#### Given data
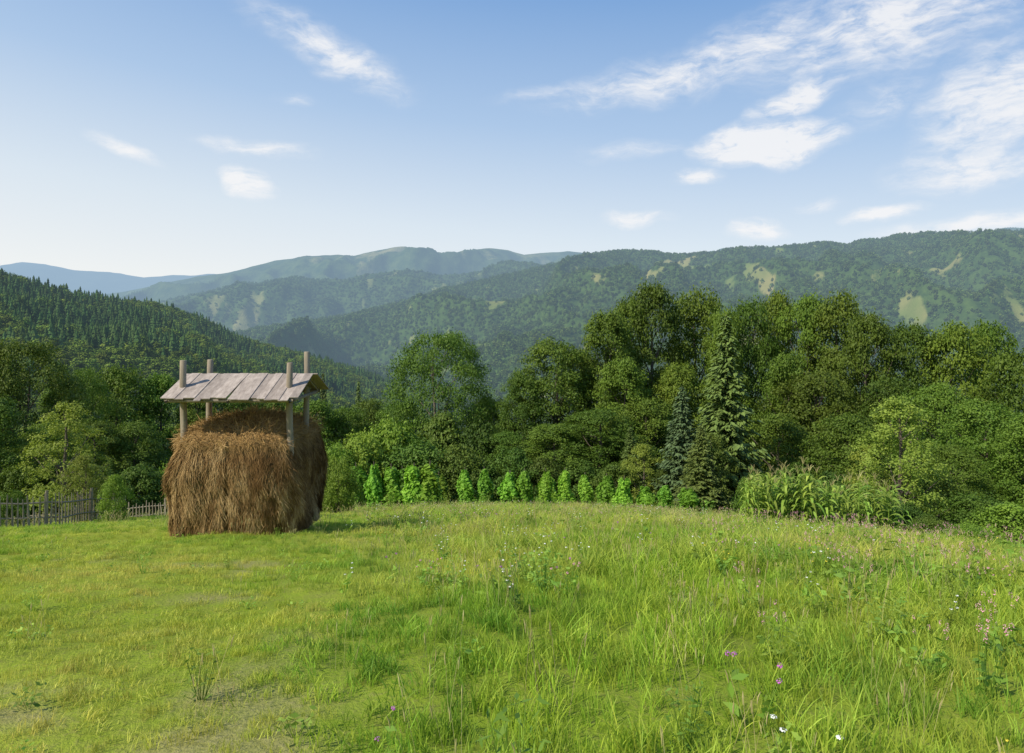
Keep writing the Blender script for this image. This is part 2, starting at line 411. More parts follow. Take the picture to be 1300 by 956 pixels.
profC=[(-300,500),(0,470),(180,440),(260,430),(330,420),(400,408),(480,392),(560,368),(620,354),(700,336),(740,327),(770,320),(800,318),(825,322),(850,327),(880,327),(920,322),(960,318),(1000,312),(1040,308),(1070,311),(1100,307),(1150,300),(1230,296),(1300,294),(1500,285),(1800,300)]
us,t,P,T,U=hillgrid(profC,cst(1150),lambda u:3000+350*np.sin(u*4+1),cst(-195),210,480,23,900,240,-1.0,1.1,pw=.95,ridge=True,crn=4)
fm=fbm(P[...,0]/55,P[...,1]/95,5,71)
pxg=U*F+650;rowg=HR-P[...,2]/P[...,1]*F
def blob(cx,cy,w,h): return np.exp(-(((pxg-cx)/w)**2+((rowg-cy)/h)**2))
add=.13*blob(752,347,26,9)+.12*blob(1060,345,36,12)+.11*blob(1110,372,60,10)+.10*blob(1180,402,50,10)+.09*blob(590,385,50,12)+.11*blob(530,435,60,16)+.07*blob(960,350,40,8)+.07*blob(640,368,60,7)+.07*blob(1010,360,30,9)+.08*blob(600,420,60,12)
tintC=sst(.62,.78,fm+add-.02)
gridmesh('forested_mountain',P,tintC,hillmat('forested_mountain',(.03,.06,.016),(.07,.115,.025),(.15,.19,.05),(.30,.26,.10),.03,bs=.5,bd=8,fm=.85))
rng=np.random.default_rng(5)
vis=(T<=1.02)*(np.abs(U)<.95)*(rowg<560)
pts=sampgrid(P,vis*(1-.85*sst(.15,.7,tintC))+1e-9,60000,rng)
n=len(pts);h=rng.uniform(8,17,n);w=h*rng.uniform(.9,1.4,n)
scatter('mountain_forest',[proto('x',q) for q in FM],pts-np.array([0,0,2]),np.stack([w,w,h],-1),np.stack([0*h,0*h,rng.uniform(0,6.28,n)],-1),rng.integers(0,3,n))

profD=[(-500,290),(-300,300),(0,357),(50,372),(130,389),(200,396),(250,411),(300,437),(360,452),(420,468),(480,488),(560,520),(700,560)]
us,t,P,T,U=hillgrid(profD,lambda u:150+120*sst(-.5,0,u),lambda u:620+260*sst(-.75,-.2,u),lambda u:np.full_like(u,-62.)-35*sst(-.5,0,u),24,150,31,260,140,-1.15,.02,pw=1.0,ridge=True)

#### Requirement
Within the listing above, give again exactly every line from the line with "def blob(cx,cy,w,h): return" through the line with "tintC=sst(.62,.78,fm+add-.02)", both included, and no other line.

#### Task response
def blob(cx,cy,w,h): return np.exp(-(((pxg-cx)/w)**2+((rowg-cy)/h)**2))
add=.13*blob(752,347,26,9)+.12*blob(1060,345,36,12)+.11*blob(1110,372,60,10)+.10*blob(1180,402,50,10)+.09*blob(590,385,50,12)+.11*blob(530,435,60,16)+.07*blob(960,350,40,8)+.07*blob(640,368,60,7)+.07*blob(1010,360,30,9)+.08*blob(600,420,60,12)
tintC=sst(.62,.78,fm+add-.02)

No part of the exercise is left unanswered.